● Exercise objective
Reproduce the records below in full and without edits, omitting images.

● Extracted data entries
* * * * * * *
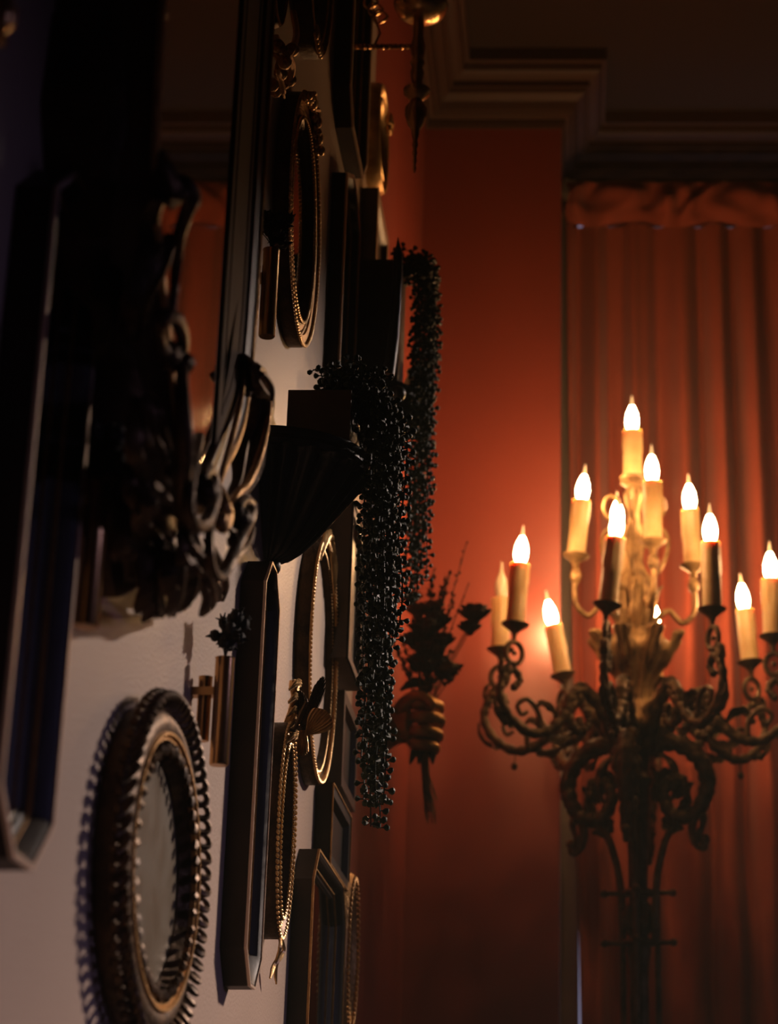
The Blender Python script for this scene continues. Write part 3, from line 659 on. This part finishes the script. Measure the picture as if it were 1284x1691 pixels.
# ------------------------------------------------------------------ brass hand with bouquet
Yh = 2.78; hc = yp(692, 1203, Yh)
root = thing('hand_sconce', 'brass hand reaching from the wall, clenched round a dried bouquet', 'wall ornament', Vector((WX, Yh, hc.z)))
def skin(chains, name, m, parent, sub=2):
    vs = []; es = []; rs = []
    def add(p, r): vs.append(Vector(p)-WL[parent]); rs.append(r); return len(vs)-1
    # palm and forearm
    for ch in chains:
        last = None
        for p, r in ch:
            f = None
            for i, v in enumerate(vs):
                if (v+WL[parent]-Vector(p)).length < 1e-6: f = i
            k = f if f is not None else add(p, r)
            if last is not None and last != k: es.append((last, k))
            last = k
    me = bpy.data.meshes.new(name); me.from_pydata(vs, es, []); o = bpy.data.objects.new(name, me); C.objects.link(o); o.parent = parent; WL[o] = WL[parent].copy()
    md = o.modifiers.new('skin', 'SKIN'); md.use_smooth_shade = True
    for i, sv in enumerate(me.skin_vertices[0].data):
        r = rs[i]; sv.radius = r if isinstance(r, tuple) else (r, r); sv.use_root = (i == 0)
    s_ = o.modifiers.new('sub', 'SUBSURF'); s_.levels = sub; s_.render_levels = sub
    me.materials.append(m); return o
gx = hc.x+.004; gz = hc.z                               # axis of the bunch of stems
P_ = lambda x, y, z: (gx+x, Yh+y, gz+z)
wr = P_(-.045, -.004, -.006)
skin([[(wr, (.021, .025)), (P_(-.058, 0, -.010), (.025, .028)), (P_(-.070, 0, -.012), (.027, .030))],
      [(wr, (.021, .025)), (P_(-.034, -.010, 0), (.016, .026)), (P_(-.022, -.015, .004), (.013, .029)), (P_(-.012, -.018, .004), (.010, .028))]], 'palm', M['handbrass'], root)
b_len = [.026, .029, .027, .021]
for i, (z, k) in enumerate(zip((.0315, .0115, -.0085, -.0270), (1, 1.08, 1.0, .82))):
    r = .0094*(.93 if i == 3 else 1)
    skin([[(P_(-.020, -.018, z*.9), r*1.05), (P_(-.004, -.0225*k, z), r*1.05), (P_(.013*k, -.0205*k, z), r), (P_(.0235*k, -.006, z-.001), r*1.03), (P_(.0235*k, .009, z-.002), r*.95), (P_(.010, .020*k, z-.003), r*.9), (P_(-.004, .019, z-.003), r*.78)]], 'finger', M['handbrass'], root)
skin([[(P_(-.036, -.004, .012), .013), (P_(-.026, -.020, .030), .012), (P_(-.008, -.026, .042), .0105), (P_(.008, -.026, .036), .0095), (P_(.019, -.028, .022), .0078), ]], 'thumb', M['handbrass'], root)
b = MB(); b.lathe((WX+.0005, Yh, gz-.016), [(0, 0), (.036, 0), (.036, .004), (.030, .008), (.0265, .012), (0, .012)], 28, (1, 0, 0)); b.build('wall_rose', M['handbrass'], root)
# bouquet
bq = thing('dried_bouquet', 'bouquet of dried roses and grasses held upright in the brass hand', 'bouquet', (gx, Yh, gz-.13))
Q = random.Random(21)
def stem(tipx, tipy, dy=0., lowx=None, r=.0011):
    e = yp(tipx, tipy, Yh+dy); low = yp(lowx or 706+Q.uniform(-6, 8), 1300+Q.uniform(-20, 60), Yh+Q.uniform(-.006, .006))
    g = Vector((gx+Q.uniform(-.006, .007), Yh+Q.uniform(-.007, .007), gz))
    pts = spline([low, g, g.lerp(e, .5)+Vector((0, 0, .012)), e], 8); return pts, e
def rose(e, R, m, name='rose', up=Vector((0, -.3, 1))):
    R *= 1.5
    b = MB(); up = up.normalized(); u = up.orthogonal().normalized(); w = up.cross(u)
    b.ell(e, (R*.5, R*.5, R*.55), 8, 6)
    for lay, (k, rr, hh) in enumerate(((4, .45, 1.0), (6, .75, .85), (8, 1.0, .5))):
        for j in range(k):
            a = 2*PI*j/k+lay*.5+Q.uniform(-.2, .2); d = u*math.cos(a)+w*math.sin(a)
            b.leaf([e-up*R*.45, e+d*R*rr*.75+up*R*hh*.1, e+d*R*rr+up*R*hh*.6, e+d*R*rr*1.12+up*R*hh*.85], [R*.25, R*.5, R*.48, R*.2], d, .25, .0006)
    return b.build(name, m, bq)
rs = [((783, 1018), .0150, 'dried', .0), ((700, 1042), .0150, 'dried', -.01), ((722, 1030), .0135, 'dried', .01), ((690, 1012), .0120, 'dried2', .01), ((706, 1078), .014, 'dried', -.012), ((730, 1062), .012, 'dried', -.005), ((684, 1062), .013, 'dried', .0), ((716, 1005), .010, 'dried2', .012), ((700, 1100), .012, 'dried', -.008), ((722, 1098), .012, 'dried', .004), ((775, 1040), .011, 'dried', .008), ((738, 1108), .0105, 'dried2', .0), ((690, 1095), .011, 'dried', .006), ((680, 990), .010, 'dried2', .0)]
for (x, y), R, m, dy in rs:
    pts, e = stem(x, y, dy); MB().tube(pts, .0011, 6).build('stem', M['dried2'], bq); rose(e, R, M[m])
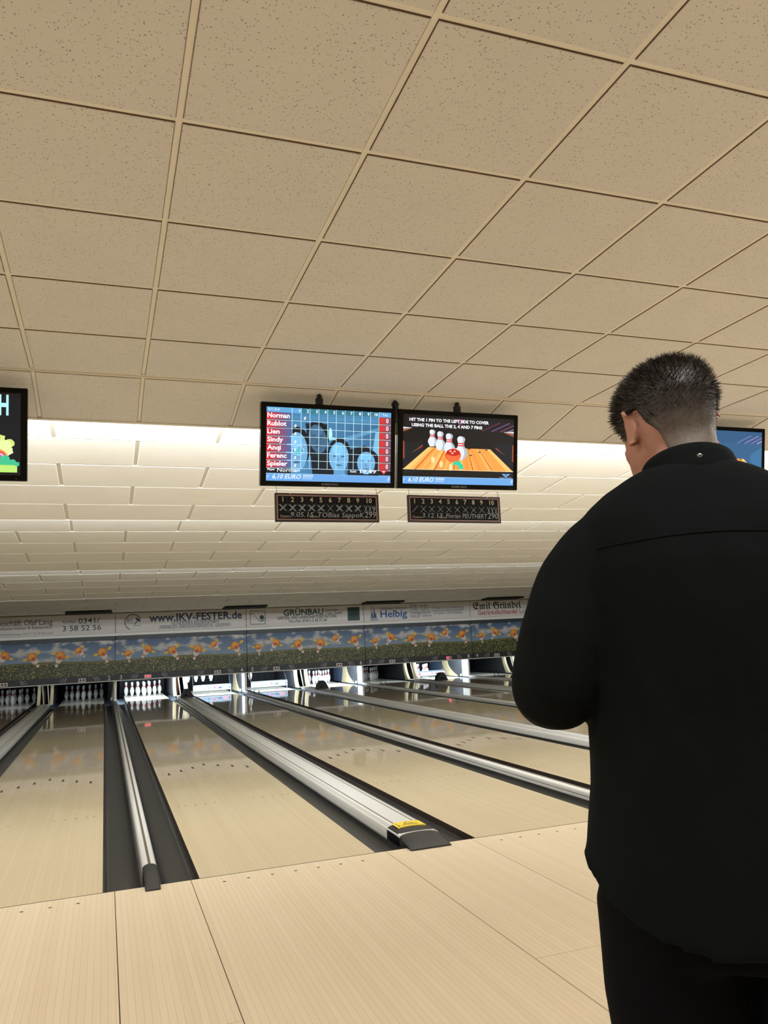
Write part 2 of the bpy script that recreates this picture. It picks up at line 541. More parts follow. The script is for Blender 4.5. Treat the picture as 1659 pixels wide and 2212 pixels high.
* * * * * * *
● Output for this exercise
The Blender Python script for this scene continues. Write part 3, from line 659 on. This part finishes the script. Measure the picture as if it were 1284x1691 pixels.
# ------------------------------------------------------------------ brass hand with bouquet
Yh = 2.78; hc = yp(692, 1203, Yh)
root = thing('hand_sconce', 'brass hand reaching from the wall, clenched round a dried bouquet', 'wall ornament', Vector((WX, Yh, hc.z)))
def skin(chains, name, m, parent, sub=2):
    vs = []; es = []; rs = []
    def add(p, r): vs.append(Vector(p)-WL[parent]); rs.append(r); return len(vs)-1
    # palm and forearm
    for ch in chains:
        last = None
        for p, r in ch:
            f = None
            for i, v in enumerate(vs):
                if (v+WL[parent]-Vector(p)).length < 1e-6: f = i
            k = f if f is not None else add(p, r)
            if last is not None and last != k: es.append((last, k))
            last = k
    me = bpy.data.meshes.new(name); me.from_pydata(vs, es, []); o = bpy.data.objects.new(name, me); C.objects.link(o); o.parent = parent; WL[o] = WL[parent].copy()
    md = o.modifiers.new('skin', 'SKIN'); md.use_smooth_shade = True
    for i, sv in enumerate(me.skin_vertices[0].data):
        r = rs[i]; sv.radius = r if isinstance(r, tuple) else (r, r); sv.use_root = (i == 0)
    s_ = o.modifiers.new('sub', 'SUBSURF'); s_.levels = sub; s_.render_levels = sub
    me.materials.append(m); return o
gx = hc.x+.004; gz = hc.z                               # axis of the bunch of stems
P_ = lambda x, y, z: (gx+x, Yh+y, gz+z)
wr = P_(-.045, -.004, -.006)
skin([[(wr, (.021, .025)), (P_(-.058, 0, -.010), (.025, .028)), (P_(-.070, 0, -.012), (.027, .030))],
      [(wr, (.021, .025)), (P_(-.034, -.010, 0), (.016, .026)), (P_(-.022, -.015, .004), (.013, .029)), (P_(-.012, -.018, .004), (.010, .028))]], 'palm', M['handbrass'], root)
b_len = [.026, .029, .027, .021]
for i, (z, k) in enumerate(zip((.0315, .0115, -.0085, -.0270), (1, 1.08, 1.0, .82))):
    r = .0094*(.93 if i == 3 else 1)
    skin([[(P_(-.020, -.018, z*.9), r*1.05), (P_(-.004, -.0225*k, z), r*1.05), (P_(.013*k, -.0205*k, z), r), (P_(.0235*k, -.006, z-.001), r*1.03), (P_(.0235*k, .009, z-.002), r*.95), (P_(.010, .020*k, z-.003), r*.9), (P_(-.004, .019, z-.003), r*.78)]], 'finger', M['handbrass'], root)
skin([[(P_(-.036, -.004, .012), .013), (P_(-.026, -.020, .030), .012), (P_(-.008, -.026, .042), .0105), (P_(.008, -.026, .036), .0095), (P_(.019, -.028, .022), .0078), ]], 'thumb', M['handbrass'], root)
b = MB(); b.lathe((WX+.0005, Yh, gz-.016), [(0, 0), (.036, 0), (.036, .004), (.030, .008), (.0265, .012), (0, .012)], 28, (1, 0, 0)); b.build('wall_rose', M['handbrass'], root)
# bouquet
bq = thing('dried_bouquet', 'bouquet of dried roses and grasses held upright in the brass hand', 'bouquet', (gx, Yh, gz-.13))
Q = random.Random(21)
def stem(tipx, tipy, dy=0., lowx=None, r=.0011):
    e = yp(tipx, tipy, Yh+dy); low = yp(lowx or 706+Q.uniform(-6, 8), 1300+Q.uniform(-20, 60), Yh+Q.uniform(-.006, .006))
    g = Vector((gx+Q.uniform(-.006, .007), Yh+Q.uniform(-.007, .007), gz))
    pts = spline([low, g, g.lerp(e, .5)+Vector((0, 0, .012)), e], 8); return pts, e
def rose(e, R, m, name='rose', up=Vector((0, -.3, 1))):
    R *= 1.5
    b = MB(); up = up.normalized(); u = up.orthogonal().normalized(); w = up.cross(u)
    b.ell(e, (R*.5, R*.5, R*.55), 8, 6)
    for lay, (k, rr, hh) in enumerate(((4, .45, 1.0), (6, .75, .85), (8, 1.0, .5))):
        for j in range(k):
            a = 2*PI*j/k+lay*.5+Q.uniform(-.2, .2); d = u*math.cos(a)+w*math.sin(a)
            b.leaf([e-up*R*.45, e+d*R*rr*.75+up*R*hh*.1, e+d*R*rr+up*R*hh*.6, e+d*R*rr*1.12+up*R*hh*.85], [R*.25, R*.5, R*.48, R*.2], d, .25, .0006)
    return b.build(name, m, bq)
rs = [((783, 1018), .0150, 'dried', .0), ((700, 1042), .0150, 'dried', -.01), ((722, 1030), .0135, 'dried', .01), ((690, 1012), .0120, 'dried2', .01), ((706, 1078), .014, 'dried', -.012), ((730, 1062), .012, 'dried', -.005), ((684, 1062), .013, 'dried', .0), ((716, 1005), .010, 'dried2', .012), ((700, 1100), .012, 'dried', -.008), ((722, 1098), .012, 'dried', .004), ((775, 1040), .011, 'dried', .008), ((738, 1108), .0105, 'dried2', .0), ((690, 1095), .011, 'dried', .006), ((680, 990), .010, 'dried2', .0)]
for (x, y), R, m, dy in rs:
    pts, e = stem(x, y, dy); MB().tube(pts, .0011, 6).build('stem', M['dried2'], bq); rose(e, R, M[m])
Write part 2 of the bpy script that recreates this picture. It picks up at line 541. More parts follow. The script is for Blender 4.5. Treat the picture as 1659 pixels wide and 2212 pixels high.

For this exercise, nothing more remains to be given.